Scene modeling code data:
((
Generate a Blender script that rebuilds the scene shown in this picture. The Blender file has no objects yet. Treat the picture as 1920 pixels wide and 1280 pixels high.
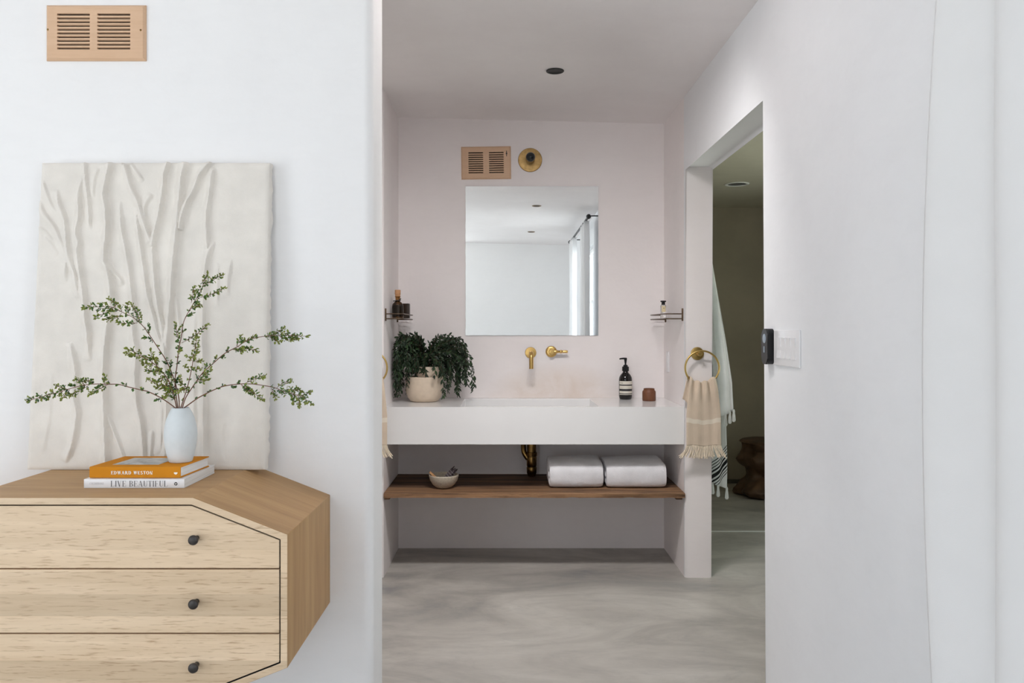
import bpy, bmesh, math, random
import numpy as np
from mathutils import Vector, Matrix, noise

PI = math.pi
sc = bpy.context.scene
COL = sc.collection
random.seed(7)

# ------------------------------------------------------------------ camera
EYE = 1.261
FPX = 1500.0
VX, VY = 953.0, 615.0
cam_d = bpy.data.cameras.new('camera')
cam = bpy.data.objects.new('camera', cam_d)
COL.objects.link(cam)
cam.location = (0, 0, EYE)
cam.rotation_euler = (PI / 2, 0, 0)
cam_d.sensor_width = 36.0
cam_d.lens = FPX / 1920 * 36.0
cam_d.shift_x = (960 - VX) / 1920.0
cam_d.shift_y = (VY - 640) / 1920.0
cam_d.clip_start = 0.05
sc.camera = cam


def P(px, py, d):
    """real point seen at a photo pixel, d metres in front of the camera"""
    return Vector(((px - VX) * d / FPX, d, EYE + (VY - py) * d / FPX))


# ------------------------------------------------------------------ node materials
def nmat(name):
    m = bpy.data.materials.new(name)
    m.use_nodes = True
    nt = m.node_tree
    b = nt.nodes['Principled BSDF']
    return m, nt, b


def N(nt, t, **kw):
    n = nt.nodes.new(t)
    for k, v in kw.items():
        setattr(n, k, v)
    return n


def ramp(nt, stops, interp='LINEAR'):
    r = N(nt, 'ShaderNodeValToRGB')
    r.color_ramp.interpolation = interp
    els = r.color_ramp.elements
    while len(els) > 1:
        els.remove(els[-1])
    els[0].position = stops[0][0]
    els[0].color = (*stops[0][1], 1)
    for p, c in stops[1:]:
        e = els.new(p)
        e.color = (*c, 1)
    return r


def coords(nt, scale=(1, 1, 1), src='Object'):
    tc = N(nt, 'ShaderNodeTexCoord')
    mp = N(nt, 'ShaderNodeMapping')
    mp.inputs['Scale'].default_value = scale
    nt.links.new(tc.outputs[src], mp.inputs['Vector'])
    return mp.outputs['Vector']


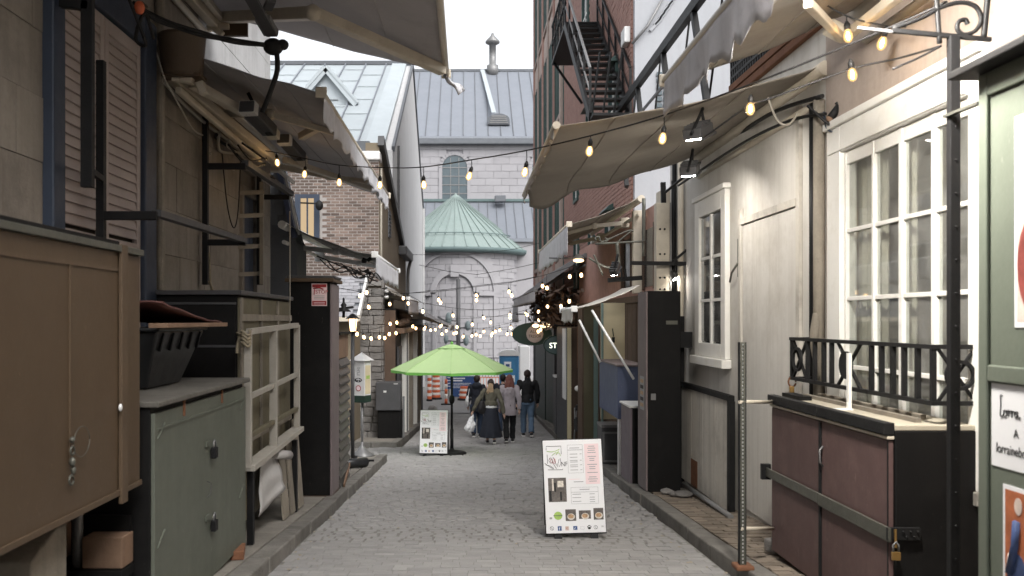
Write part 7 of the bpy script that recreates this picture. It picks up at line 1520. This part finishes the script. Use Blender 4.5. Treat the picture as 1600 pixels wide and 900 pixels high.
))
Pictures excluded, quote all the data above exactly.

Generate a Blender script that rebuilds the scene shown in this picture. The Blender file has no objects yet. Treat the picture as 1920 pixels wide and 1280 pixels high.
import bpy, bmesh, math, random
import numpy as np
from mathutils import Vector, Matrix, noise

PI = math.pi
sc = bpy.context.scene
COL = sc.collection
random.seed(7)

# ------------------------------------------------------------------ camera
EYE = 1.261
FPX = 1500.0
VX, VY = 953.0, 615.0
cam_d = bpy.data.cameras.new('camera')
cam = bpy.data.objects.new('camera', cam_d)
COL.objects.link(cam)
cam.location = (0, 0, EYE)
cam.rotation_euler = (PI / 2, 0, 0)
cam_d.sensor_width = 36.0
cam_d.lens = FPX / 1920 * 36.0
cam_d.shift_x = (960 - VX) / 1920.0
cam_d.shift_y = (VY - 640) / 1920.0
cam_d.clip_start = 0.05
sc.camera = cam


def P(px, py, d):
    """real point seen at a photo pixel, d metres in front of the camera"""
    return Vector(((px - VX) * d / FPX, d, EYE + (VY - py) * d / FPX))


# ------------------------------------------------------------------ node materials
def nmat(name):
    m = bpy.data.materials.new(name)
    m.use_nodes = True
    nt = m.node_tree
    b = nt.nodes['Principled BSDF']
    return m, nt, b


def N(nt, t, **kw):
    n = nt.nodes.new(t)
    for k, v in kw.items():
        setattr(n, k, v)
    return n


def ramp(nt, stops, interp='LINEAR'):
    r = N(nt, 'ShaderNodeValToRGB')
    r.color_ramp.interpolation = interp
    els = r.color_ramp.elements
    while len(els) > 1:
        els.remove(els[-1])
    els[0].position = stops[0][0]
    els[0].color = (*stops[0][1], 1)
    for p, c in stops[1:]:
        e = els.new(p)
        e.color = (*c, 1)
    return r


def coords(nt, scale=(1, 1, 1), src='Object'):
    tc = N(nt, 'ShaderNodeTexCoord')
    mp = N(nt, 'ShaderNodeMapping')
    mp.inputs['Scale'].default_value = scale
    nt.links.new(tc.outputs[src], mp.inputs['Vector'])
    return mp.outputs['Vector']


Write part 7 of the bpy script that recreates this picture. It picks up at line 1520. This part finishes the script. Use Blender 4.5. Treat the picture as 1600 pixels wide and 900 pixels high.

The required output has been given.